**Exercise instructions**
All of the records below must be output exactly, with no pictures carried over.

/---

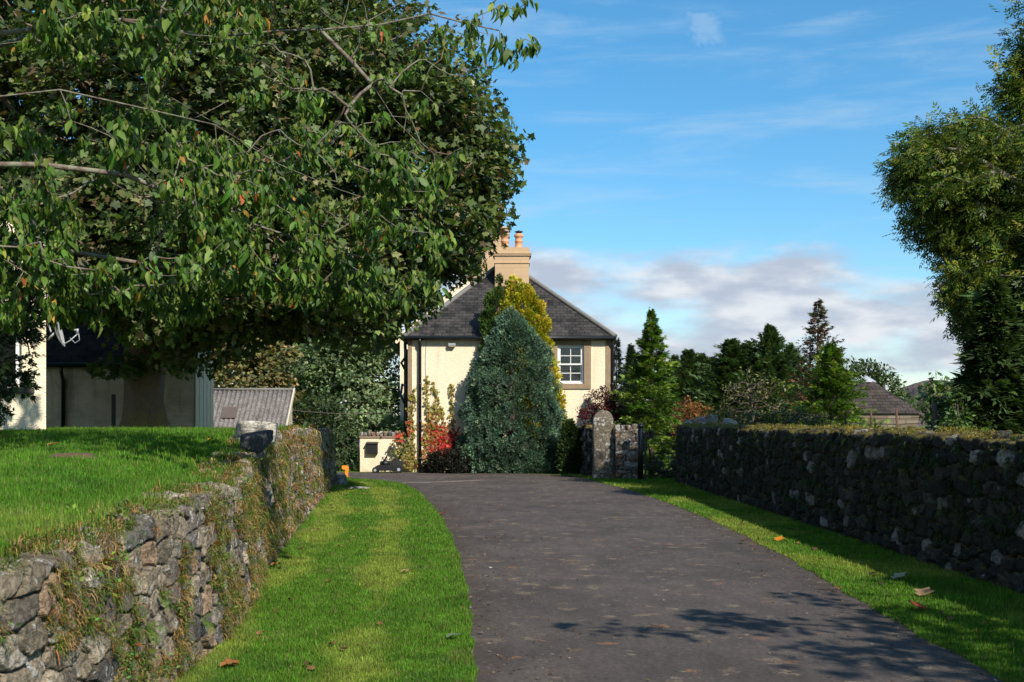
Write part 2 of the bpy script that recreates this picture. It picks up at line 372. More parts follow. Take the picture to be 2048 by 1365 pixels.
def grow(root, tips, seg=.5, lift=.15, mu=.35, extra=(), r_tip=.006, r_pow=.48, r_max=9, jit=.06):
    """root: polyline of the trunk; extra: list of (attach index, polyline); returns node positions, parents, radii"""
    pos = [np.array(p, float) for p in root]; par = [-1]+list(range(len(root)-1))
    for at, pl in extra:
        prev = at if at is not None else int(np.argmin([np.linalg.norm(p-np.array(pl[0])) for p in pos]))
        for q in pl: pos.append(np.array(q, float)); par.append(prev); prev = len(pos)-1
    ln = [0.0]*len(pos)
    for i in range(len(pos)):
        if par[i] >= 0: ln[i] = ln[par[i]]+np.linalg.norm(pos[i]-pos[par[i]])
    cap = len(pos)+len(tips)*14+10; A = np.zeros((cap, 3)); A[:len(pos)] = pos; Ln = np.zeros(cap); Ln[:len(ln)] = ln; n = len(pos); fixed = n
    P_ = list(par); tips = np.asarray(tips); order = np.argsort(np.linalg.norm(tips-A[min(len(root)-1, n-1)], axis=1)); tipn = []
    for t in order:
        T_ = tips[t]; d = np.linalg.norm(A[1:n]-T_, axis=1); k = int(np.argmin(d+mu*Ln[1:n]))+1; D = np.linalg.norm(T_-A[k])
        m = int(min(12, max(1, round(D/seg)))); a = A[k].copy(); ctl = (a+T_)/2+np.array([0, 0, lift*D])+R.normal(0, jit, 3)*D
        prev = k
        for s in range(1, m+1):
            u = s/m; q = (1-u)**2*a+2*u*(1-u)*ctl+u*u*T_+(R.normal(0, jit*.35, 3)*seg if s < m else 0)
            A[n] = q; Ln[n] = Ln[prev]+np.linalg.norm(q-A[prev]); P_.append(prev); prev = n; n += 1
        tipn.append(prev)
    A = A[:n]; par = np.array(P_); cnt = np.zeros(n)
    for i in tipn: cnt[i] += 1
    for i in range(n-1, 0, -1):
        if par[i] >= 0: cnt[par[i]] += cnt[i]
    r = np.minimum(r_tip*np.maximum(cnt, 1)**r_pow, r_max)
    return A, par, r, np.array(tipn)
def branchmesh(A, par, r, k=5, rmin=0.0, rsel=None):
    e = np.array([i for i in range(len(A)) if par[i] >= 0 and r[i] > rmin]); p = par[e]
    if rsel is not None: keep = rsel(e); e = e[keep]; p = p[keep]
    a, b = A[p], A[e]; d = unit(b-a); ra = np.minimum(r[p], r[e]*1.35); rb = r[e]
    h = np.where(np.abs(d[:, 2:3]) > .9, np.array([[1., 0, 0]]), np.array([[0, 0, 1.]])); u = unit(np.cross(d, h)); w = np.cross(d, u)
    t = np.arange(k)*2*math.pi/k; ct, st = np.cos(t)[None, :, None], np.sin(t)[None, :, None]
    ring = u[:, None]*ct+w[:, None]*st; b2 = b+d*rb[:, None]*.5
    V = np.concatenate([a[:, None]+ring*ra[:, None, None], b2[:, None]+ring*rb[:, None, None]], 1).reshape(-1, 3)
    base = (np.arange(len(e))*2*k)[:, None, None]; i = np.arange(k); j = (i+1) % k
    Fc = (np.stack([i, j, j+k, i+k], 1)[None]+base).reshape(-1, 4)
    return V, Fc
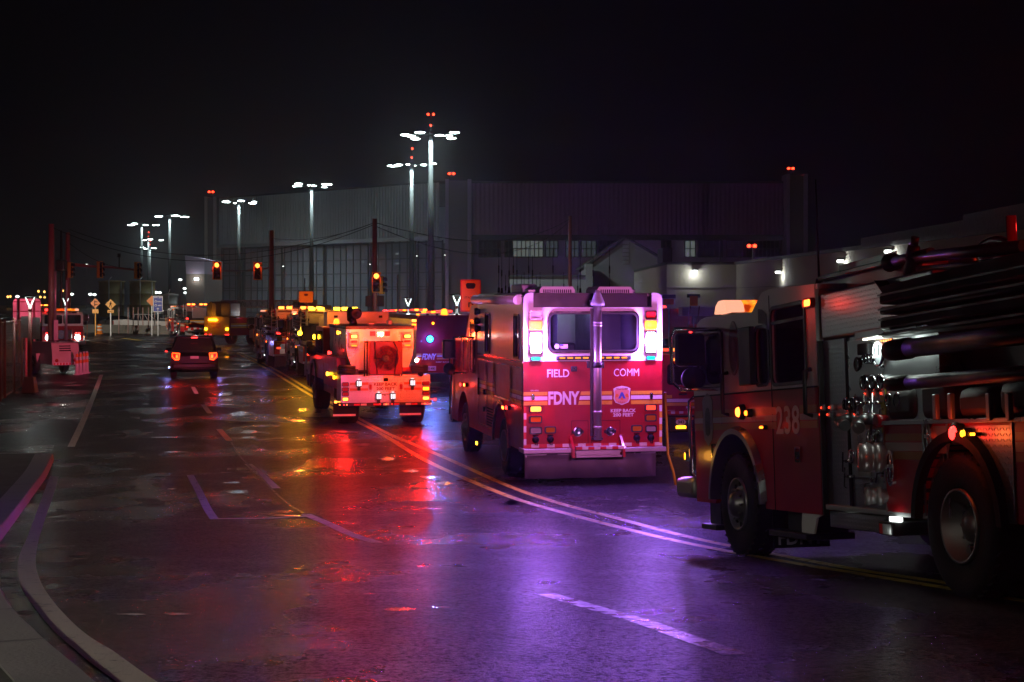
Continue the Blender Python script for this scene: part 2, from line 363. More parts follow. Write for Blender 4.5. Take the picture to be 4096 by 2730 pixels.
ribbon('road_marking_white', [c1(1230,1002),c1(1450,996),c1(1640,994)], .6, M['wpaint'], n=12)
ribbon('road_marking_white', [c1(850,1187),c1(1210,1187)], .4, paint('faint_white', (.4,.4,.4), .45), n=12)
ribbon('road_joint', [c5(640,524),c5(960,512),c5(1260,492),c5(1785,486),c6(800,484),c6(1060,478)], .045, M['tar'], n=80)
ribbon('road_joint', [c6(400,710),c6(700,715),c6(1000,708),c6(1260,704)], .03, M['tar'], n=40)
ribbon('road_joint', [c5(1180,345),c5(1215,410),c5(1265,460),c5(1330,520),c5(1400,600),c5(1480,668),c5(1560,715)], .04, M['tar'], dz=.0075, n=50)
ribbon('road_joint', [c5(560,330),c5(900,312),c5(1130,318),c5(1500,342),c5(1785,336)], .05, M['tar'], n=60)
# pale concrete edging band that sweeps round the corner (its true width varies)
bo = [(300,520),(285,580),(265,640),(235,720),(200,830),(185,900),(180,980),(210,1070),(270,1160),(350,1250),(450,1340),(600,1430),(790,1568),(1010,1700)]
bi = [(255,520),(232,580),(215,620),(170,740),(140,830),(105,900),(87,970),(95,1060),(130,1130),(190,1210),(260,1300),(400,1430),(590,1568),(760,1700)]
def strip2(name, A, B_, m, dz, n=120, kind='structure'):
    A = resample(smooth([gp(*c5(*q)) for q in A]), n); B_ = resample(smooth([gp(*c5(*q)) for q in B_]), n); b = MB(); prev = None
    for a, c in zip(A, B_):
        va, vc = b.b.verts.new((a.x,a.y,gz(a.y)+dz)), b.b.verts.new((c.x,c.y,gz(c.y)+dz))
        if prev: b.b.faces.new((prev[0],prev[1],vc,va)).smooth = True
        prev = (va, vc)
    return tag(b.build(name, m), kind=kind)
strip2('gutter_band', bo, bi, M['band'], .006)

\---

**Reply to the exercise**
Write part 2 of the bpy script that recreates this picture. It picks up at line 372. More parts follow. Take the picture to be 2048 by 1365 pixels.
def grow(root, tips, seg=.5, lift=.15, mu=.35, extra=(), r_tip=.006, r_pow=.48, r_max=9, jit=.06):
    """root: polyline of the trunk; extra: list of (attach index, polyline); returns node positions, parents, radii"""
    pos = [np.array(p, float) for p in root]; par = [-1]+list(range(len(root)-1))
    for at, pl in extra:
        prev = at if at is not None else int(np.argmin([np.linalg.norm(p-np.array(pl[0])) for p in pos]))
        for q in pl: pos.append(np.array(q, float)); par.append(prev); prev = len(pos)-1
    ln = [0.0]*len(pos)
    for i in range(len(pos)):
        if par[i] >= 0: ln[i] = ln[par[i]]+np.linalg.norm(pos[i]-pos[par[i]])
    cap = len(pos)+len(tips)*14+10; A = np.zeros((cap, 3)); A[:len(pos)] = pos; Ln = np.zeros(cap); Ln[:len(ln)] = ln; n = len(pos); fixed = n
    P_ = list(par); tips = np.asarray(tips); order = np.argsort(np.linalg.norm(tips-A[min(len(root)-1, n-1)], axis=1)); tipn = []
    for t in order:
        T_ = tips[t]; d = np.linalg.norm(A[1:n]-T_, axis=1); k = int(np.argmin(d+mu*Ln[1:n]))+1; D = np.linalg.norm(T_-A[k])
        m = int(min(12, max(1, round(D/seg)))); a = A[k].copy(); ctl = (a+T_)/2+np.array([0, 0, lift*D])+R.normal(0, jit, 3)*D
        prev = k
        for s in range(1, m+1):
            u = s/m; q = (1-u)**2*a+2*u*(1-u)*ctl+u*u*T_+(R.normal(0, jit*.35, 3)*seg if s < m else 0)
            A[n] = q; Ln[n] = Ln[prev]+np.linalg.norm(q-A[prev]); P_.append(prev); prev = n; n += 1
        tipn.append(prev)
    A = A[:n]; par = np.array(P_); cnt = np.zeros(n)
    for i in tipn: cnt[i] += 1
    for i in range(n-1, 0, -1):
        if par[i] >= 0: cnt[par[i]] += cnt[i]
    r = np.minimum(r_tip*np.maximum(cnt, 1)**r_pow, r_max)
    return A, par, r, np.array(tipn)
def branchmesh(A, par, r, k=5, rmin=0.0, rsel=None):
    e = np.array([i for i in range(len(A)) if par[i] >= 0 and r[i] > rmin]); p = par[e]
    if rsel is not None: keep = rsel(e); e = e[keep]; p = p[keep]
    a, b = A[p], A[e]; d = unit(b-a); ra = np.minimum(r[p], r[e]*1.35); rb = r[e]
    h = np.where(np.abs(d[:, 2:3]) > .9, np.array([[1., 0, 0]]), np.array([[0, 0, 1.]])); u = unit(np.cross(d, h)); w = np.cross(d, u)
    t = np.arange(k)*2*math.pi/k; ct, st = np.cos(t)[None, :, None], np.sin(t)[None, :, None]
    ring = u[:, None]*ct+w[:, None]*st; b2 = b+d*rb[:, None]*.5
    V = np.concatenate([a[:, None]+ring*ra[:, None, None], b2[:, None]+ring*rb[:, None, None]], 1).reshape(-1, 3)
    base = (np.arange(len(e))*2*k)[:, None, None]; i = np.arange(k); j = (i+1) % k
    Fc = (np.stack([i, j, j+k, i+k], 1)[None]+base).reshape(-1, 4)
    return V, Fc
Continue the Blender Python script for this scene: part 2, from line 363. More parts follow. Write for Blender 4.5. Take the picture to be 4096 by 2730 pixels.
ribbon('road_marking_white', [c1(1230,1002),c1(1450,996),c1(1640,994)], .6, M['wpaint'], n=12)
ribbon('road_marking_white', [c1(850,1187),c1(1210,1187)], .4, paint('faint_white', (.4,.4,.4), .45), n=12)
ribbon('road_joint', [c5(640,524),c5(960,512),c5(1260,492),c5(1785,486),c6(800,484),c6(1060,478)], .045, M['tar'], n=80)
ribbon('road_joint', [c6(400,710),c6(700,715),c6(1000,708),c6(1260,704)], .03, M['tar'], n=40)
ribbon('road_joint', [c5(1180,345),c5(1215,410),c5(1265,460),c5(1330,520),c5(1400,600),c5(1480,668),c5(1560,715)], .04, M['tar'], dz=.0075, n=50)
ribbon('road_joint', [c5(560,330),c5(900,312),c5(1130,318),c5(1500,342),c5(1785,336)], .05, M['tar'], n=60)
# pale concrete edging band that sweeps round the corner (its true width varies)
bo = [(300,520),(285,580),(265,640),(235,720),(200,830),(185,900),(180,980),(210,1070),(270,1160),(350,1250),(450,1340),(600,1430),(790,1568),(1010,1700)]
bi = [(255,520),(232,580),(215,620),(170,740),(140,830),(105,900),(87,970),(95,1060),(130,1130),(190,1210),(260,1300),(400,1430),(590,1568),(760,1700)]
def strip2(name, A, B_, m, dz, n=120, kind='structure'):
    A = resample(smooth([gp(*c5(*q)) for q in A]), n); B_ = resample(smooth([gp(*c5(*q)) for q in B_]), n); b = MB(); prev = None
    for a, c in zip(A, B_):
        va, vc = b.b.verts.new((a.x,a.y,gz(a.y)+dz)), b.b.verts.new((c.x,c.y,gz(c.y)+dz))
        if prev: b.b.faces.new((prev[0],prev[1],vc,va)).smooth = True
        prev = (va, vc)
    return tag(b.build(name, m), kind=kind)
strip2('gutter_band', bo, bi, M['band'], .006)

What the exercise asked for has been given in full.